CBS News
Next Tuesday voters in Ohio will decide whether to legalize marijuana. Ohio Gov. John Kasich, a candidate for the Republican presidential nomination, is a vocal opponent of the idea, so his reaction when the subject was broached at last night's debate was hardly surprising. But his ungrammatical, barely coherent statement nicely illustrated the brain-dead dogmatism of pot prohibitionists: Sending mixed signals to kids about drugs is a disaster. Drugs is one of the greatest scourge in this country, and I spent five years of my administration working with my team to do a whole sort of things to try to rein in the problem of overdoses, and it goes on and on. We could do a whole show on that.
Please don't. Three sentences about drug policy from John Kasich are more than enough. Unpacking his meaning is a bit challenging, but let's give it a try.
Kasich says legalizing marijuana would send "mixed signals to kids," which would be a "disaster." Or as he put it on Tuesday, "When you run around telling kids not to do drugs, young kids, and then they read that we might legalize marijuana, I just think it's a mixed message. It's not good." The unspoken premise of that argument is that it's dangerous to let adults do things children should not do. I'm not sure Kasich has thought through the implications of that position.

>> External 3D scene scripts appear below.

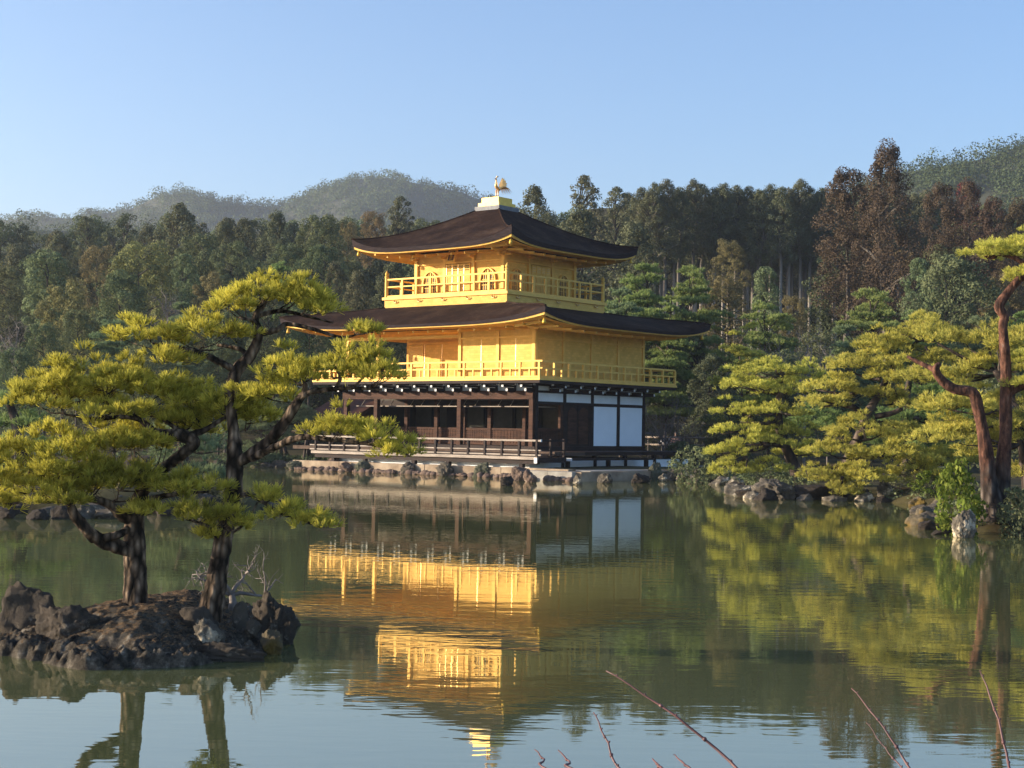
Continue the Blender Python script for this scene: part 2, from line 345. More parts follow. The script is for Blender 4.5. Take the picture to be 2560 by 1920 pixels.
# ------------------------------------------------------------------ terrain and water
def L2(x, y): p = wl(x, y, 0); return (p.x, p.y)
POND = [(40, 3), (20, 12), (14.5, 24), (12.6, 31.2), (9.0, 31.4), (9.3, 33.5), (10.3, 38), (11.8, 43), (10.6, 47.0), (7.5, 46.6), (7.6, 50), (8.3, 58), (7.2, 62.5),
        L2(11.9, -4.5), L2(11.8, -9.3), L2(11.0, -9.6), L2(10.2, -8.75), L2(-4.6, -8.75), (-11, 74), (-16, 75), (-24, 77), (-36, 72), (-46, 50), (-44, 10), (-20, 3), (0, 4.2)]
ISLETS = [((-10.6, 36.4), (5.6, 3.0))]
def sdist(x, y, poly):
    """signed distance to a polygon, positive outside"""
    d = np.full(x.shape, 1e9); ins = np.zeros(x.shape, bool); n = len(poly)
    for i in range(n):
        ax, ay = poly[i]; bx, by = poly[(i + 1) % n]; ex, ey = bx - ax, by - ay
        t = np.clip(((x - ax) * ex + (y - ay) * ey) / (ex * ex + ey * ey), 0, 1)
        d = np.minimum(d, np.hypot(x - ax - t * ex, y - ay - t * ey))
        c = ((ay > y) != (by > y)) & (x < (bx - ax) * (y - ay) / (by - ay + 1e-12) + ax); ins ^= c
    return np.where(ins, -d, d)
def terrain(x, y):
    x = np.asarray(x, float); y = np.asarray(y, float)
    d = sdist(x, y, POND)
    h = np.where(d > 0, .06 + .34 * sstep(d, 0, 1.6), -1.1 * sstep(-d, -.3, 1.6))
    for (cx, cy), (rx, ry) in ISLETS:
        r = np.hypot((x - cx) / rx, (y - cy) / ry) + .12 * (vnoise(x * .7, y * .7, 5) - .5)
        h = np.maximum(h, np.where(r < 1, .55 * (1 - r ** 3) + .02, -1.2))
    right = sstep(y - .35 * np.abs(x - 20) * (x < 20), 92, 150) * 8.5 * sstep(x, -30, 15)
    left = sstep(y, 98, 180) * 5.5
    h = h + np.where(d > 0, np.maximum(right, left) + .22 * (fbm(x * .25, y * .25, 3) - .5) * sstep(d, .5, 3), 0)
    h = h + sstep(y, 178, 240) * 27 * sstep(x, -20, 12) + sstep(y, 200, 500) * 10
    return h
def hz(x, y): return float(terrain(np.array([x]), np.array([y]))[0])

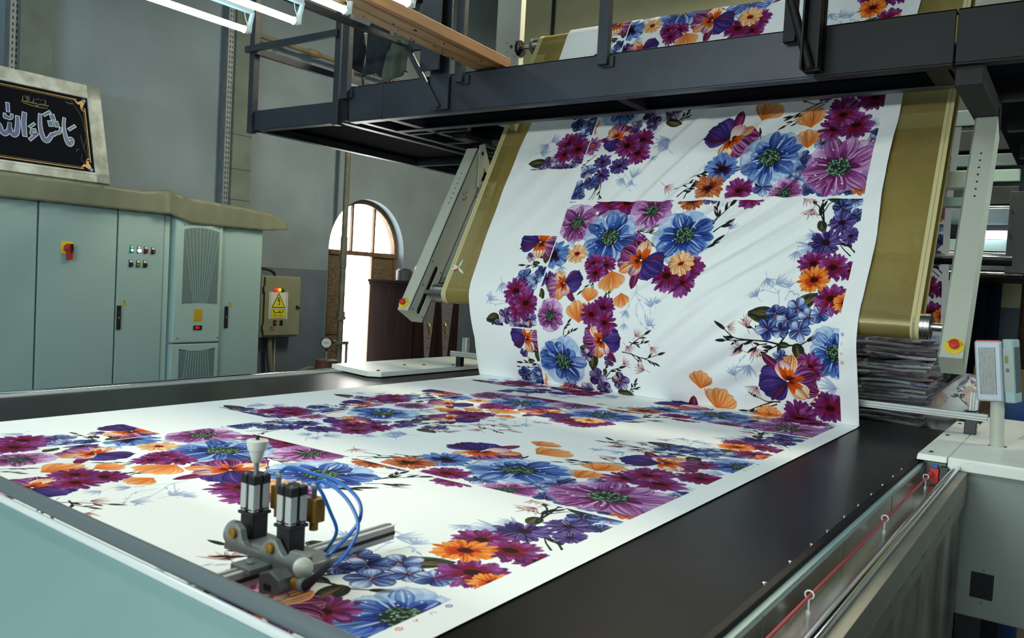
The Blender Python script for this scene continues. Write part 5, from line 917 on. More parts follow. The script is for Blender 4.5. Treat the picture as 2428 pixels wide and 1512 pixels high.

Kasich also says legalizing marijuana would be reckless because "drugs is [sic] one of the greatest scourge [sic] in this country." Drugs (including the legal ones) are also an important source of pleasure, as demonstrated by the fact that people like them so much. Contrary to Kasich's implication, this pleasure is mostly harmless. But I gather he thinks it's dangerous to let people do things that can cause harm when done to excess. Again, I suspect that covers a lot more ground than even Kasich would be comfortable with.
Kasich's inconsistency is also apparent in his reference to overdose deaths, which is not a problem with marijuana (the subject of the question) but is a problem with alcohol, a drug he presumably does not want to ban. If he gave any thought to the relative hazards of marijuana and alcohol, he might realize how arbitrary the distinctions drawn by our drug laws are.
Then again, he might not. Like Ben Carson, Kasich thinks the main problem with the war on drugs is that it has not been waged enthusiastically enough. "If I happened to be president," he told Hugh Hewitt last April, "I would lead a significant campaign down at the grassroots level to stomp these drugs out of our country." Kasich good. Drugs bad. Kasich stomp. Drugs flee.